The 13 pound spring did seem to help operation of the pistol in general. With the stock spring, I had several issues where extraction and ejection seemed to not complete in pretty much every stage I shot. The lighter spring as reduced that greatly, but it has not completely eliminated it. Last Thursday, I still had a couple of them.

Also, the lighter spring seems to have made the pistol a little less forgiving about about case mouth tolerances and thus I had a few failures to go into battery.

In my defense, though perhaps it’s not a truly warranted defense, I have found that I can have rounds that drop freely into the gauge block but close observation reveals a tiny bit of the flared mouth remains. This might not be an issue on a Glock 22, with it’s native 40S&W magazines, but using the 10mm mags and a 40S&W conversion barrel might introduce enough geometric change to take up all the usual tolerances and result in a failure to go into battery.

Message received, Cody. I need to mic those case mouths. Adjusting the crimp die will be very simple and will probably take care of it.

So, with the BUG match coming up this weekend, I have two critical ammo related problems to address.

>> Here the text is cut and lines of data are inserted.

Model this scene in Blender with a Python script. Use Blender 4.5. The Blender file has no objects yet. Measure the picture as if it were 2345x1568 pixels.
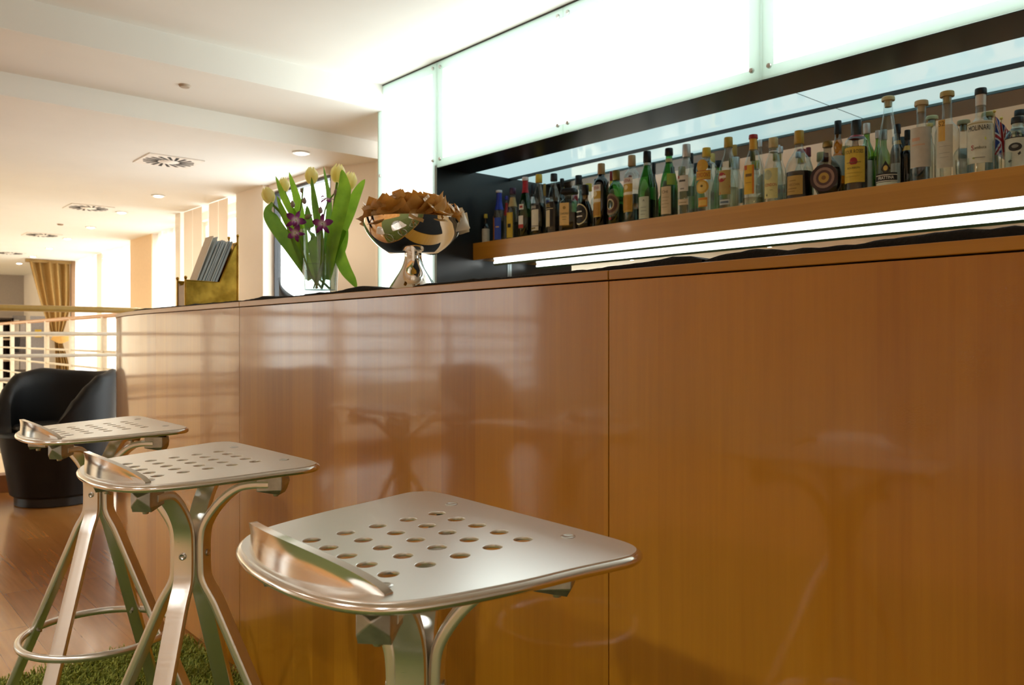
import bpy, math, random
from mathutils import Vector, Matrix, noise

R = math.radians
sc = bpy.context.scene
COL = sc.collection

# ------------------------------------------------------------------ camera geometry (pixels of the 2345x1568 photo)
FPX, CX, HY, CAMH = 1850.0, 1172.5, 775.0, 1.03
TH = R(41.2)
cc, ss = math.cos(TH), math.sin(TH)
FWD = Vector((-cc, ss, 0)); RGT = Vector((ss, cc, 0)); UP = Vector((0, 0, 1))
CAM = Vector((0, 0, CAMH))

def ray(px, py):
    return FWD + RGT * ((px - CX) / FPX) + UP * ((HY - py) / FPX)
def at(px, py, d):
    return CAM + ray(px, py) * d
def onY(px, py, y):
    r = ray(px, py); return CAM + r * (y / r.y)
def onX(px, py, x):
    r = ray(px, py); return CAM + r * (x / r.x)
def onZ(px, py, z):
    r = ray(px, py); return CAM + r * ((z - CAMH) / r.z)

# ------------------------------------------------------------------ materials
def lin(c):
    return c / 12.92 if c <= 0.04045 else ((c + 0.055) / 1.055) ** 2.4
def hexc(h):
    h = h.lstrip('#')
    return tuple(lin(int(h[i:i + 2], 16) / 255) for i in (0, 2, 4))
_M = {}
def newmat(name):
    m = bpy.data.materials.new(name); m.use_nodes = True
    nt = m.node_tree; nt.nodes.clear()
    out = nt.nodes.new('ShaderNodeOutputMaterial')
    return m, nt, out
def setin(n, k, v):
    if k in n.inputs: n.inputs[k].default_value = v
def princ(nt, col=(.8, .8, .8), rough=.5, metal=0, coat=0, spec=.5, coat_rough=.05):
    p = nt.nodes.new('ShaderNodeBsdfPrincipled')
    p.inputs['Base Color'].default_value = (*col, 1)
    p.inputs['Roughness'].default_value = rough
    p.inputs['Metallic'].default_value = metal
    setin(p, 'Coat Weight', coat); setin(p, 'Coat Roughness', coat_rough)
    setin(p, 'Specular IOR Level', spec)
    return p
def N(nt, t, **kw):
    n = nt.nodes.new(t)
    for k, v in kw.items():
        if hasattr(n, k): setattr(n, k, v)
        else: n.inputs[k].default_value = v
    return n
def ramp(nt, stops):
    r = nt.nodes.new('ShaderNodeValToRGB')
    e = r.color_ramp.elements
    while len(e) < len(stops): e.new(.5)
    for i, (p, c) in enumerate(stops):
        e[i].position = p; e[i].color = (*c, 1) if len(c) == 3 else c
    return r

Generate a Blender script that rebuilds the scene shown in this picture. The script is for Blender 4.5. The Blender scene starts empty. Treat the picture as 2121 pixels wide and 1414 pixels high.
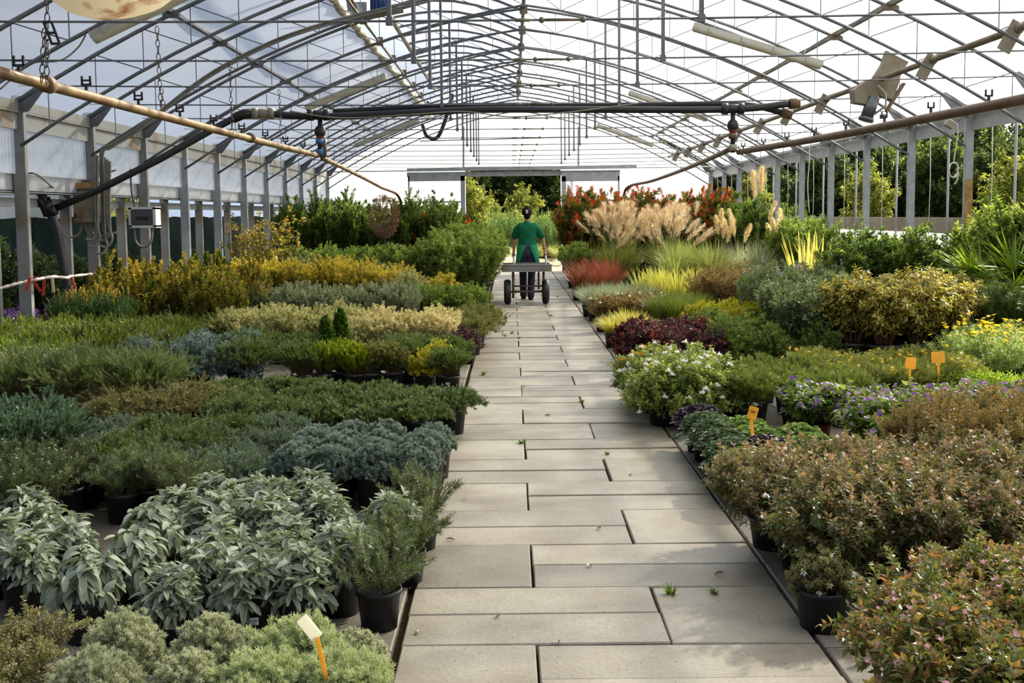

Even the lighter spring on the Glock isn’t quite light enough for the current load, so I need to bump up the powder charge just a little. As I am using the Lee Pro Auto Disk powder measure, I will just go up one cavity size on the disk. I think I’m using the 0.40 cc cavity and the next larger 0.43 cc cavity should raise the powder charge to about 4.8g. This should add about 50 fps to the velocity, but more importantly, about 31 foot pounds of energy to the slide.

Of course, that whole paragraph applies to shooting the Glock. For the BUG match, I’ll be shooting the Kahr, and I haven’t tried that ammo at all in that pistol. The current load might work, or I might need to bump that even higher for the Kahr. I may be able to test that this evening.